I probably have read The Wisdom of No Escape (and the Path of Loving Kindness) cover to cover four times in the past 20 years.  I've picked it up often, I Ching style, for some random tidbits as well.  In these 108 pages (a slick move by the editors, no?), the venerable Pema Chodron "tells it like it is." As well as presenting the basic Tibetan Buddhist worldview, she also shares a useful and practical toolkit of practices. When taken to heart, her teachings offer a way to skillfully alter the way we experience our lives.  How cool is that? 

I randomly poked my nose in The Wisdom of No Escape again this morning.  Wow!  In Chapter 8, "No Such Thing As a True Story," she steps up to the plate and hits a hOMe run.
 
Like each of the chapters in the book, this teaching is an edited transcription of a talk Pema Chodron gave to participants in a month long retreat at Gampo Abby in 1989.  Here, she describes the way that we co-create our own world, moment to moment, largely as a result of the "story lines" that are constantly dominating our attention.  At the core of these thoughts are our conclusions regarding reality, the belief structures -- conscious and unconscious -- that create our sense of personal identity -- and co-create our lives. 
 
Those thoughts arise, unbidden, quite mysteriously from a cauldron that contains our individual and collective conditioning  -- as well as an infinite array of other causes and conditions stretching throughout space and time. 
 
These narratives, both the conscious and subconscious ones, operate to create our lives as they appear to be.
 
Another Pitch

With Mindfulness Practice, we are offered an opportunity to see these mental constructs for what they are.  Instead of allowing these thoughts to continuously write the screenplay of our individual movie, we can, instead, learn to expand our focus.

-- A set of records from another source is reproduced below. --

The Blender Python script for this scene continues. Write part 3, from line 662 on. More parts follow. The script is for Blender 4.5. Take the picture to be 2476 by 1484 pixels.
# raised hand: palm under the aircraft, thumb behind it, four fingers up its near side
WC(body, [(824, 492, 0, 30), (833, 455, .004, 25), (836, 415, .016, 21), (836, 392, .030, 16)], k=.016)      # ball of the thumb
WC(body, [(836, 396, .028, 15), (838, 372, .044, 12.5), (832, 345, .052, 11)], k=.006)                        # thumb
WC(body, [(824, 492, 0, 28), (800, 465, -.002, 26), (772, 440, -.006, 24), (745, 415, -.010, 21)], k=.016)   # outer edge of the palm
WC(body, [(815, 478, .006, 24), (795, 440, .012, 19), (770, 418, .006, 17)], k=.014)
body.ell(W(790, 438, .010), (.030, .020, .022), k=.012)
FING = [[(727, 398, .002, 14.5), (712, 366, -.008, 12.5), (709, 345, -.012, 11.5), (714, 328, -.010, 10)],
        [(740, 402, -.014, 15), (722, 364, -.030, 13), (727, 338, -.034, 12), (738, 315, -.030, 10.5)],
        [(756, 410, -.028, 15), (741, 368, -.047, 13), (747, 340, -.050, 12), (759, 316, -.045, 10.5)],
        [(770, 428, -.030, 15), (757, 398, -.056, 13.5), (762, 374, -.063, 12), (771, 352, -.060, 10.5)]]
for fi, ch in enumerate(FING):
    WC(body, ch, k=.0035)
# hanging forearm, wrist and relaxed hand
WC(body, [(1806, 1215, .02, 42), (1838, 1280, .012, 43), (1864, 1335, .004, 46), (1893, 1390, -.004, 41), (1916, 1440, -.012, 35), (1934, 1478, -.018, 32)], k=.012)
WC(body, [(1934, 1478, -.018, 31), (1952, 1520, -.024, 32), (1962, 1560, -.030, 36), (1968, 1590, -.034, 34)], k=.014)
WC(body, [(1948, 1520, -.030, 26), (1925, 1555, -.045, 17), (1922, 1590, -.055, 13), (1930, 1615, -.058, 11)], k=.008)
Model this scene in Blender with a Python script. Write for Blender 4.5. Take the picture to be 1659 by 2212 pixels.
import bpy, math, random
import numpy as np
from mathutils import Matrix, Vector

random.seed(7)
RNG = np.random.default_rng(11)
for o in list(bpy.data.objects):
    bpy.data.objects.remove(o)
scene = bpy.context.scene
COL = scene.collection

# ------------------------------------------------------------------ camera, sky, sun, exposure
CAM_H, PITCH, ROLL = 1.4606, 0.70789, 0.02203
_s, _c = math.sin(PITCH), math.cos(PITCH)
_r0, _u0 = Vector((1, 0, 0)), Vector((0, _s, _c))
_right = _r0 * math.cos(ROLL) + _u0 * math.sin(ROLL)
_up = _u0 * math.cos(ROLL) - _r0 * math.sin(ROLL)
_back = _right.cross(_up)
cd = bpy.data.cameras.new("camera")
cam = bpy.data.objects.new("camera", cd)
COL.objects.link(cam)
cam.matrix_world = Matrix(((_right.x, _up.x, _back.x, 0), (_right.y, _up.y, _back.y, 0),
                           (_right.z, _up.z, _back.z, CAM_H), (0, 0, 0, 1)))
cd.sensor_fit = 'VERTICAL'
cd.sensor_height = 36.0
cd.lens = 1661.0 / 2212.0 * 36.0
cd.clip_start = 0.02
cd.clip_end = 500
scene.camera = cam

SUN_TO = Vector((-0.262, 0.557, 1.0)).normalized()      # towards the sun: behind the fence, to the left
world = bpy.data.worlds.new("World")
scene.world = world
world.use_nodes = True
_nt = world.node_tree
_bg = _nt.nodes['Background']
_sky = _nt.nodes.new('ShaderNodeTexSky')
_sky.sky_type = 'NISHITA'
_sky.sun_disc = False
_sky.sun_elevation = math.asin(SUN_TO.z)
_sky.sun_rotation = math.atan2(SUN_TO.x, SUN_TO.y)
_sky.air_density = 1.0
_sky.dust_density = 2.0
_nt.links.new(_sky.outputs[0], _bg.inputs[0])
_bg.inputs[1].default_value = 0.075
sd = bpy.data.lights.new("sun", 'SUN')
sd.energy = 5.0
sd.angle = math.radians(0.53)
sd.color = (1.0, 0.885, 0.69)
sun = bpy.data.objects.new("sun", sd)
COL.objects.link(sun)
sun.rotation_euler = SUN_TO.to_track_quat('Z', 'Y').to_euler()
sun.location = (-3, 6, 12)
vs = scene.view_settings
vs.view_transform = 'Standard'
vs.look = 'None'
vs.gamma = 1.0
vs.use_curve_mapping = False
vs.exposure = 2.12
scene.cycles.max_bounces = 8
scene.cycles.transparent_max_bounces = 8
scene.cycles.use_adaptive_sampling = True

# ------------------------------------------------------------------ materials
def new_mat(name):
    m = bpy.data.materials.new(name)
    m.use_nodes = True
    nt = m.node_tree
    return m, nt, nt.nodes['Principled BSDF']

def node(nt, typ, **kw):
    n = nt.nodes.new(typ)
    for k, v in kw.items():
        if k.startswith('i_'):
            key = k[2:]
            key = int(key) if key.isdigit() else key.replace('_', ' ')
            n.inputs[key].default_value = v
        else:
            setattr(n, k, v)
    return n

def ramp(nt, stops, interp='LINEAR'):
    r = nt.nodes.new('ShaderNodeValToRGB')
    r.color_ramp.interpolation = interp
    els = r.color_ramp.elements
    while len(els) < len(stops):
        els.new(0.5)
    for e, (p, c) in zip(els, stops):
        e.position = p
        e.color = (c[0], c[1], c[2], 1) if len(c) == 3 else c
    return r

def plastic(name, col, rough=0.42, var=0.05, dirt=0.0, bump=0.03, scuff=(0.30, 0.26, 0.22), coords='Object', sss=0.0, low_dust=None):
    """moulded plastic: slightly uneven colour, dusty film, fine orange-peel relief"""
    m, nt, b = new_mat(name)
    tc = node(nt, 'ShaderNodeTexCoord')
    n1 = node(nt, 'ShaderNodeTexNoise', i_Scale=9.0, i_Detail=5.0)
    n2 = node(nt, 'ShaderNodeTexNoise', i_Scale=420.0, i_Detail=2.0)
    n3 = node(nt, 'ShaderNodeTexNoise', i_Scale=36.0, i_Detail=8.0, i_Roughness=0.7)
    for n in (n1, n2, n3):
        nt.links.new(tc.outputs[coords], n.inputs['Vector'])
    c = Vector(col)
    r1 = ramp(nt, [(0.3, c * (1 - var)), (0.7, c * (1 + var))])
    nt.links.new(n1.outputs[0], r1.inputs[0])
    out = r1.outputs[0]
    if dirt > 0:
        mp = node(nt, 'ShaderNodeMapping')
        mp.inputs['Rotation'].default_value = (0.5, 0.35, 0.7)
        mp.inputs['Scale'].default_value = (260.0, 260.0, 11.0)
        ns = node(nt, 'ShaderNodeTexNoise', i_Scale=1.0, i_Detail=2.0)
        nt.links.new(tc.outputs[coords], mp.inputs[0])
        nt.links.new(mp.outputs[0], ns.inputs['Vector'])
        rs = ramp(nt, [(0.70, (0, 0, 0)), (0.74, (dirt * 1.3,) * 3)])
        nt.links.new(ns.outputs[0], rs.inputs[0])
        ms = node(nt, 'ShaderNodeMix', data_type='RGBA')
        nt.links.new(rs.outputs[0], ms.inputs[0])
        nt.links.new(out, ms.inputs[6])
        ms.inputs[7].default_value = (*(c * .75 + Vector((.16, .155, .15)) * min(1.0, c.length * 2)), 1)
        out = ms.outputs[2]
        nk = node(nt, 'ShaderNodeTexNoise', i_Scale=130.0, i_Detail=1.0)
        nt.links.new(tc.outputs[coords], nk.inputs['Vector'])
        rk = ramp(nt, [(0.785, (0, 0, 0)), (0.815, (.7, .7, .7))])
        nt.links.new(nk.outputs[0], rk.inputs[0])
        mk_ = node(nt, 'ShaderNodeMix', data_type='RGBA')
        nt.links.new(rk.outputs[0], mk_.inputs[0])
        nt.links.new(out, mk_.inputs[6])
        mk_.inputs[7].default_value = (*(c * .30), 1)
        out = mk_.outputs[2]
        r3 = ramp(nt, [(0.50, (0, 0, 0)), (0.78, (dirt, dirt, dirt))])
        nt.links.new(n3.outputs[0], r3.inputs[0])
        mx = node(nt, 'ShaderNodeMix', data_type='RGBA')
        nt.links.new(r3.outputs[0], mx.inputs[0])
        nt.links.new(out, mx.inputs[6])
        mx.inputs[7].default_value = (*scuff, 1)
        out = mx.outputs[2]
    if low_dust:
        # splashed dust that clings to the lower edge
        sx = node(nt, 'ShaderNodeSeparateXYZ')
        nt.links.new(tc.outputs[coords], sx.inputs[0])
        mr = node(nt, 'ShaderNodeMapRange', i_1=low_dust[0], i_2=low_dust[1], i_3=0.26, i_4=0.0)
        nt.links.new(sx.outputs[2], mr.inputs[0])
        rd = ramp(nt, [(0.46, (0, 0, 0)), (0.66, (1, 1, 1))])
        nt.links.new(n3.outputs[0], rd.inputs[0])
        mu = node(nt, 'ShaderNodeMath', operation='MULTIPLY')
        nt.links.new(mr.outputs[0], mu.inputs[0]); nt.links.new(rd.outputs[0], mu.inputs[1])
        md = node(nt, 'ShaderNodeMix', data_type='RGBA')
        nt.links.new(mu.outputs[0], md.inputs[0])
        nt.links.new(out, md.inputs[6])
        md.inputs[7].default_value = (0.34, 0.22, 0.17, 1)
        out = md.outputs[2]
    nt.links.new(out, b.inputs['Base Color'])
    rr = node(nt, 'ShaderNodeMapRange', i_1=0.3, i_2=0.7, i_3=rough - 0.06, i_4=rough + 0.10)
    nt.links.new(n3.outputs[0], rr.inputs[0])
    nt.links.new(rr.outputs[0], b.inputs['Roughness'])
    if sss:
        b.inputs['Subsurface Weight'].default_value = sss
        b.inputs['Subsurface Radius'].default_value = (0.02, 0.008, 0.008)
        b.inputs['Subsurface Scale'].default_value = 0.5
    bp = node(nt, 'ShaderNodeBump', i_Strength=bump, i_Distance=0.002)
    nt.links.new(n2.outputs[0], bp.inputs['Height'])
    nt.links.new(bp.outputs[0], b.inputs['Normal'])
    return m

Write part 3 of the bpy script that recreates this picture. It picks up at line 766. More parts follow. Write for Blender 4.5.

Rather than remain "lost in our thoughts," we can shift our awareness from our heads to the boundless space of our own hearts.  There, we find ourselves dancing with the wondrous array of energies at play within and beyond the magic of each moment. *

This changes everything.  It's a whole new ball game. 

It Just Takes Practice 

Of course, for most of us, the "habit" of focusing most of our awareness on the content of our thoughts is deeply ingrained.  Oftentimes, these thoughts aren't problematic.  Yet, some cause undo suffering.  Especially damaging are those that operate to divide us from one another rather than promote our connection to one another.  
 
Growing up in a highly judgmental society, we learn to pride ourselves in knowing what is right and wrong.  Clinging to these belief structures, we shield ourselves from the inevitable feelings of confusion, pain, and fear that emerge when we encounter someone who holds a different belief.  Instead, anger may arise, (sometimes frozen beneath the level of awareness), along with a torrent of  combative thoughts.  This is the hallmark of the religious and political fundamentalism that continues to propel us into war. 
 
As it is, the world we view through the "I" that we experience is, in large part, the sum total of the conclusions we have drawn about what is good and what is bad, what is right and what is wrong.  Even if that "I" is stressed and unhappy, we cling to it.  We "harden our hearts" to escape what Pema Chodron calls the "fundamental ambiguity of the human condition." It can be scary as hell to throw it all up for grabs.

Yet, that is precisely the Gateway to the Real Deal. 

Mindfulness Practice, both in formal meditation and off the cushion gives us a chance to get out of our head to notice what we are actually experiencing in the moment. It increasingly offers us the opportunity to come to our senses.  With time, effort -- and gentle persistence -- we begin to open to Life in a fuller, kinder, clearer, and more complete way.  In time, we come to see that we are way more than we thought we were.  So is everybody else!

In fact, at times, we come to see that we are not only IN this together.  We ARE this together!

At least, that's my story and I'm sticking to it -- or not!
Originally posted: July 19, 2013

* In Living Beautifully with Uncertainty and Change, Pema Chodron describes this Practice as a three-fold process:  Let go of the story line. Feel what is in your heart.  Open to the next moment with no agenda.